→ Stated goal: Select lines where the word "that" appears.

-- start --

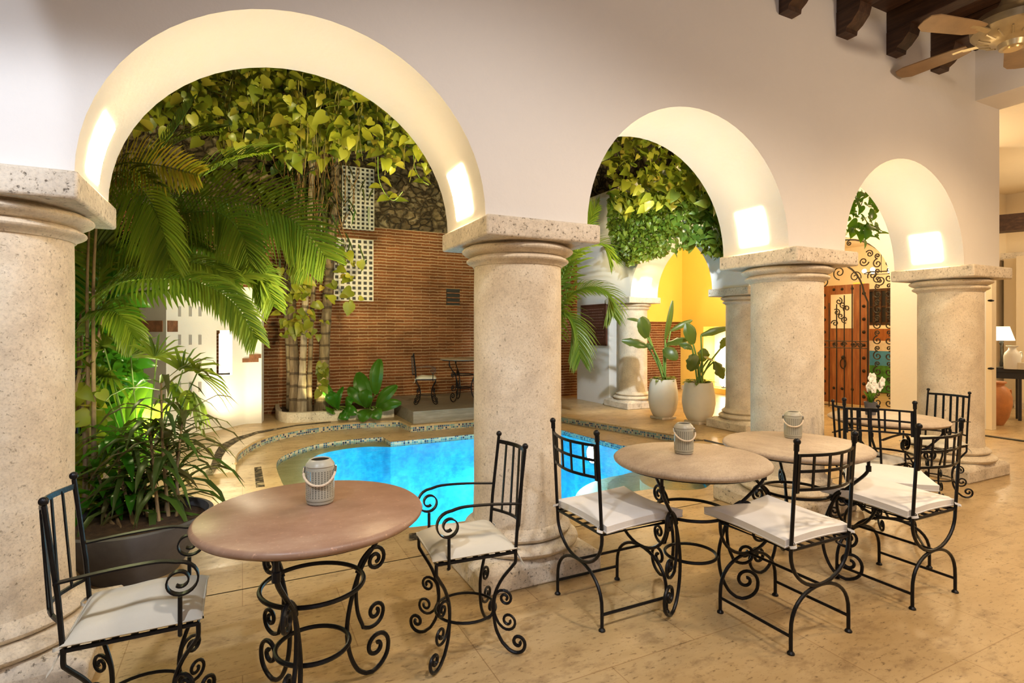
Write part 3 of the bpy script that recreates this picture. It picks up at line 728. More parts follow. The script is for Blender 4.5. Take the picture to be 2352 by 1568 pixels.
# ------------------------------------------------------------------ planter bed, deck
pb = thing('planting_bed', 'low curved stone planting bed at the foot of the brick wall', 'planter')
outl = cr2([tuple(onz(*p))[:2] for p in [(632, 950), (634, 962), (648, 969), (672, 971), (760, 967), (860, 961), (905, 957)]], 3)
inn = [(x+(.07 if i < 5 else .0), y+.12) for i, (x, y) in enumerate(outl)]
m = MB()
for i in range(len(outl)-1): m.prism([outl[i], outl[i+1], inn[i+1], inn[i]], 0, .15)
m.build('stone_kerb', m_slab, pb, sharp=50)
m = MB(); soil = inn+[(inn[-1][0], 10.05), (inn[0][0], 10.05)]
fill([soil], lambda x, y: .11, 's', m_soil).build('soil', m_soil, pb, smooth=False)
DZ = .19
dk = thing('timber_deck', 'raised grey timber deck against the brick wall carrying a chair and table', 'deck', (2.30, 8.02, 0))
MB().box(0, 2.6, 0, .03, 0, DZ-.02).box(0, .03, .03, 2.05, 0, DZ-.02).build('fascia', m_deck, dk, bevel=.003)
for k in range(14): MB().box(0, 2.6, k*.149, k*.149+.145, DZ-.02, DZ).build('board', m_deck, dk, smooth=False)

# ------------------------------------------------------------------ plaque
p0 = onx(1338, 793, 6.21); p1 = onx(1396, 700, 6.21)
sg = thing('wall_plaque', 'dark brown plaque on the white wall beside the far column', 'sign', (6.21, p0.y, 1.12))
wd = p0.y-p1.y; hh = .80
MB().box(-.035, -.002, -wd, 0, 0, hh).build('board', m_sign, sg, bevel=.004)
MB().box(-.045, -.035, -wd, 0, 0, .025).box(-.045, -.035, -wd, 0, hh-.025, hh).box(-.045, -.035, -wd, -wd+.025, 0, hh).box(-.045, -.035, -.025, 0, 0, hh).build('frame', m_sign, sg)
rnd = random.Random(5); tx = MB()
for r_ in range(11):
    y = -.07
    while y > -wd+.12:
        l = .02+rnd.random()*.05; tx.box(-.038, -.034, y-l, y, hh-.09-r_*.055-.012, hh-.09-r_*.055); y -= l+.018
tx.build('worn_lettering', m_signt, sg, smooth=False)

# ------------------------------------------------------------------ leaves
def heart(m, p, n, up, s, fold=.25, droop=.3):
    """heart leaf: p base, n direction to tip, up leaf normal"""
    n = n.normalized(); b = n.cross(up)
    if b.length < .05: b = n.cross(Vector((1, .3, 0)))
    b.normalize(); u = b.cross(n)
    prof = [(-.10, .16), (-.06, .32), (.10, .42), (.32, .42), (.55, .32), (.78, .17)]
    ax = [0, .10, .32, .55, .78, 1.0]
    mid = [p+n*a*s-u*s*droop*a*a for a in ax]; vs = list(mid)
    for sg in (1, -1):
        for a, w in prof: vs.append(p+n*a*s-u*s*droop*a*a+b*sg*w*s+u*s*fold*w)
    l, q = 6, 12
    fs = [(0, l, l+1), (0, l+1, l+2, 1), (1, l+2, l+3, 2), (2, l+3, l+4, 3), (3, l+4, l+5, 4), (4, l+5, 5)]
    fs += [(0, q+1, q), (0, 1, q+2, q+1), (1, 2, q+3, q+2), (2, 3, q+4, q+3), (3, 4, q+5, q+4), (4, 5, q+5)]
    m.add(vs, fs)
def blade(m, pts, w, up=Vector((0, 0, 1)), fold=.25, n0=.25):
    P = [Vector(p) for p in pts]; k = len(P); vs = []
    for i, p in enumerate(P):
        t = (P[min(i+1, k-1)]-P[max(i-1, 0)]).normalized(); s = t.cross(up)
        if s.length < .05: s = t.cross(Vector((1, 0, 0)))
        s.normalize(); u = s.cross(t)
        f = i/(k-1); ww = w*(math.sin(PI*min(1, n0+f*(1-n0)))**.7 if i < k-1 else .02)
        vs += [p-s*ww+u*ww*fold, p, p+s*ww+u*ww*fold]
    fs = []
    for i in range(k-1):
        a = i*3; fs += [(a, a+1, a+4, a+3), (a+1, a+2, a+5, a+4)]
    m.add(vs, fs)
def rv(r, a=1): return Vector((r.uniform(-a, a), r.uniform(-a, a), r.uniform(-a, a)))
def pothos_mass(name, label, cat, sampler, n, size, mat, seed, strands=(), parent_loc=(0, 0, 0), kind=None):
    r = random.Random(seed); t = thing(name, label, cat, parent_loc); m = MB()
    for _ in range(n):
        p, s = sampler(r)
        if p is None or p.x < -1.85 or p.y > 9.98: continue
        d = Vector((r.uniform(-1.3, 1.3), r.uniform(-1, .4), r.uniform(-1.5, .35)))
        up = Vector((r.uniform(-.6, .6), -1+r.uniform(-.5, .5), .5+r.uniform(-.4, .6)))
        heart(m, p-Vector(parent_loc), d, up, size*s*r.uniform(.45, 1.25), .3, r.uniform(.05, .5))
    m.build('foliage', mat, t)
    if strands:
        sm = MB()
        for s_ in strands: sm.tube([q-Vector(parent_loc) for q in s_], .005, 5)
        sm.build('stems', m_vinestem, t)
    return t
def low1(x):                       # lower edge of the vine curtain
    P = [(250, 330), (330, 300), (430, 285), (520, 345), (600, 350), (660, 375), (740, 385), (790, 345), (870, 375), (950, 400), (1010, 380)]
    for (a, b), (c, d) in zip(P, P[1:]):
        if a <= x <= c: return b+(d-b)*(x-a)/(c-a)
    return 330
def samp1(x0, x1, d0, d1):
    def f(r):
        x = r.uniform(x0, x1); lo = low1(x); y = lo-(r.random()**.8)*(lo-60)+r.uniform(-25, 18)
        return at(x, y, r.uniform(d0, d1)), 1
    return f
rr_ = random.Random(11)
def strands1(x0, x1, n, d):
    out = []
    for _ in range(n):
        x = rr_.uniform(x0, x1); y1 = low1(x)+rr_.uniform(-60, 25); dd = rr_.uniform(*d)
        out.append(smooth_pts([at(x+rr_.uniform(-10, 10), 60, dd), at(x+rr_.uniform(-22, 22), (60+y1)/2-30, dd-.1), at(x+rr_.uniform(-22, 22), (60+y1)/2+50, dd), at(x+rr_.uniform(-10, 10), y1, dd)], 4))
    return out
segs = [(290, 470, 'hanging pothos vine over the palm at the left of the big arch', 520), (450, 620, 'hanging pothos vine in the middle of the big arch, beside the palm tips', 620), (600, 780, 'hanging pothos vine above the tree trunks', 680), (770, 1010, 'hanging pothos vine over the rubble wall and upper grille', 720)]
for i, (x0, x1, lb, n) in enumerate(segs):
    c0 = at((x0+x1)/2, 200, 7.2)
    pothos_mass('pothos_vine', lb, 'vine', samp1(x0, x1, 6.3, 8.6), n, .155, m_pothos, 20+i, strands1(x0, x1, 26, (6.6, 8.2)), tuple(c0))
# dark foliage layer behind
def sampd(r):
    x = r.uniform(240, 1020); lo = 340 if x > 770 else 520; return at(x, r.uniform(-20, lo), r.uniform(8.6, 9.4)), 1
pothos_mass('climbing_creeper', 'dark creeper covering the top of the stone wall behind the bright vines', 'vine', sampd, 1900, .17, m_ivy, 31, (), tuple(at(600, 200, 9)))
# loose strands with leaves that trail below
def trail(pp, d, name, label, n=12, size=.13, mat=m_pothos, seed=1):
    r = random.Random(seed); P = smooth_pts([at(x, y, d) for x, y in pp], 6); o0 = P[0].copy()
    t = thing(name, label, 'vine', tuple(o0)); MB().tube([p-o0 for p in P], .006, 5).build('stem', m_stem, t); m = MB()
    for k in range(n):
        p = P[int((k+1)/(n+1)*len(P))]-o0; sd = 1 if k % 2 else -1
        heart(m, p+Vector((.03*sd, -.02, 0)), Vector((sd*.9, -.3, r.uniform(-.6, .1))), Vector((r.uniform(-.3, .3), -.7, .7)), size*r.uniform(.8, 1.2), .25, .2)
    m.build('foliage', mat, t)
trail([(868, 360), (870, 410), (885, 445), (905, 460), (925, 440)], 7.4, 'trailing_pothos', 'single trailing pothos strand hooking up beside the grille', 7, .16, seed=2)
trail([(950, 330), (952, 380), (965, 410), (985, 425)], 7.6, 'trailing_pothos', 'short trailing pothos strand beside the arch edge', 5, .15, seed=3)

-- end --

→ The solution:
Write part 3 of the bpy script that recreates this picture. It picks up at line 728. More parts follow. The script is for Blender 4.5. Take the picture to be 2352 by 1568 pixels.
# loose strands with leaves that trail below